S'appuyant sur l'état naturel de l'homme qui fait que tous les hommes sont égaux, libres et indépendants, Locke évite —et en cela il s'oppose à Hobbes— de calquer l'ordre politique sur l'état de nature. Pour mieux protéger ce que nous avons tous naturellement J. Locke propose que le gouvernement soit un correctif à l'état de nature égoïste de l'homme, porté à s'innocenter de toutes les dérives dont il est capable, et de ce fait à être peu équitable. Le gouvernement permet ainsi de mieux protéger les droits naturels de chacun sans qu'aucun nuise à autrui.

Le pouvoir législatif, coordonné au pouvoir exécutif, peut alors être exercé par tous, sous le regard et le contrôle de tous. Le pouvoir doit donc passer par le consentement. La souveraineté politique se fonde alors, et ne peut se fonder que, sur des accords contractuels entre les hommes.

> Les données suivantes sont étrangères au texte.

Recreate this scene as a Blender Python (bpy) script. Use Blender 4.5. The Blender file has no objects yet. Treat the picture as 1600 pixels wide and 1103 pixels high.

Sa philosophie est reconnue comme se plaçant à l'origine du libéralisme en vertu de ce que Locke considère le sujet doté d'une liberté qui constitue un droit inaliénable. La liberté individuelle, la propriété individuelle, la sécurité des personnes, tout cela doit être garanti par un État libéral.

N'allons pas pour autant croire que cet État est admis à mettre son nez sur tout et qu'il peut s'autoriser à réglementer les biens propres à chacun. Autrement dit l'État se tient à distance de la société civile et ne prend de décisions que celles qui relèvent de l'intérêt général.

Ce qui laisse aux lois du marché, qui tendent d'elles-mêmes à l'équilibre, toute liberté. On est ici radicalement à l'opposé de l'absolutisme justifié par Hobbes qui rend seul le souverain capable de gouverner.

Les travaux de John Locke ont eu une influence déterminante, non seulement sur les philosophes des Lumières, mais aussi sur les pères fondateurs américains dont la Déclaration d'Indépendance des États-Unis (1776) s'inspirera.

 

 

 Gérard LEROY

  •  (1) expression d'E. G. Léonard, citée par Roland Marx,Histoire de la Grande-Bretagne, ed. Perrin, coll. tempus 2004, p. 155.